We spent the first day in and around Hidalgo, Texas, on the Mexican border, which was an eye-opening experience. I have never seen so many police; you could rarely look in either direction without seeing a police car. The U.S. Border Patrol was ever present along the border, supplemented by even more Texas law enforcement. Taking a hard stance against undocumented migrants, Texas has beefed up law enforcement.

As always, there are two sides to the issue. Law enforcement is upholding the law. Still, many of the undocumented have been here for years or even generations. Many of them have children born in the U.S., who are therefore citizens. They obviously fear the law enforcement presence, which could sweep up a single mother on her way home from work. A broken tail light can easily tear a family apart.

We got to see the patrolling played out when our unmarked, tinted-window rental bus was pulled over. The Texas state patrolman seemed surprised when he climbed up the steps to find a dozen white, middle-aged tourists staring at him with apprehension. We were not what he was looking for. He smiled, said hello, and didn’t even check our ID.

Afterward, we walked right up to the giant border fence and looked over the Rio Grande River into Reynosa, Mexico. We toured the colonias (colonies) along the border where thousands of people, documented and undocumented, live in houses they do not own and on land they do not own. But they’ve been there so long that they buy and sell these houses (many are shacks) without a title, deed, bank or lawyer. They’ve created their own economy.

We were able to sit down with two mothers and their children to hear of life and fear and hope in the colonias. I asked one third-grader what he liked best in school and what he wanted to be when he grows up: math and fireman! His first-grade sister: writing and school teacher! Hope springs eternal!

We toured a small ministry run by the sainted Sisters of Divine Providence where we met a dozen Somali refugees. Somalis? Were they lost? Was I lost?

People from Somalia are immediately granted asylum in the United States, if they can get here. The problem is that there is no way to get here. But these Somalis have found a way. They ride and walk from Somalia to South Africa, are smuggled to Brazil on the next continent, make their way west across the Amazon, through Peru, Ecuador, Colombia, Central America, and through Mexico to the U.S. border. If they get here, the prize is asylum.

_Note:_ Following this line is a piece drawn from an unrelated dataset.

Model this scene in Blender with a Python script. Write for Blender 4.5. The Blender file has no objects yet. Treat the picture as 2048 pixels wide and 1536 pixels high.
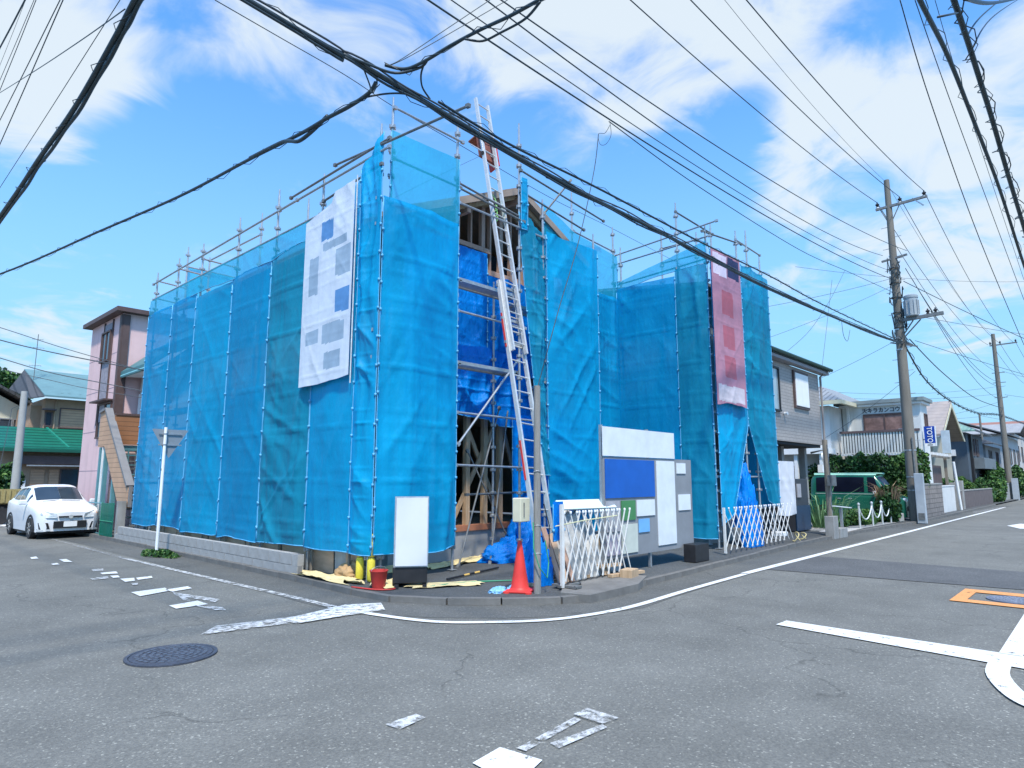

What would make someone take a trip that many don’t survive? Their stories are haunting: My father was beaten, my brother was killed, I was held prisoner, I escaped….

The border is also teeming with Cubans. A relic of the Cold War, asylum is granted any Cuban who makes it to the U.S. For many years, Castro wouldn’t let anyone leave. Now, Cuba is willing to give its citizens exit visas. Enterprising Cubans travel to Mexico, make it to the border, and present themselves to the U.S. Border Patrol and ask for asylum. Partly as a result, Houston has the largest population of Cubans in America, behind only Miami. When Cuba and the U.S. normalize relations that path will stop, so Cubans are coming as fast as they can get here.

In Houston on the second day, we visited with Refugee Services of Texas, our sister LIRS affiliate. They do great work across Texas. We met Chalak, a refugee from Iraq who is now a staff member. Chalak was an interpreter for our U.S . troops in Bagdad. He told us that his car was bombed, though, thankfully, he was not inside. Sadly, two of his best friends were. He was granted refugee status and removed to the U.S. before he, too, was killed. Once again, America is doing the right thing by supporting a refugee who supported our troops.

We heard from Rice University professor Dr. Stephen Klineberg about the demographics of Houston and its rich diversity, and demographic trends in America.

The major takeaway for me is that we desperately need immigration reform. The system is broken, and we need immigrants to fuel nationwide entrepreneurship and economic growth. Sealing the border to all immigrants seals our fate as a post-modern, declining nation.

I learned a lot about LIRS and other related ministries, national policy issues, and other cultures. I also I learned how good we’ve got it and to be thankful for that.

Ted W. Goins Jr. is president and CEO of Lutheran Services Carolinas.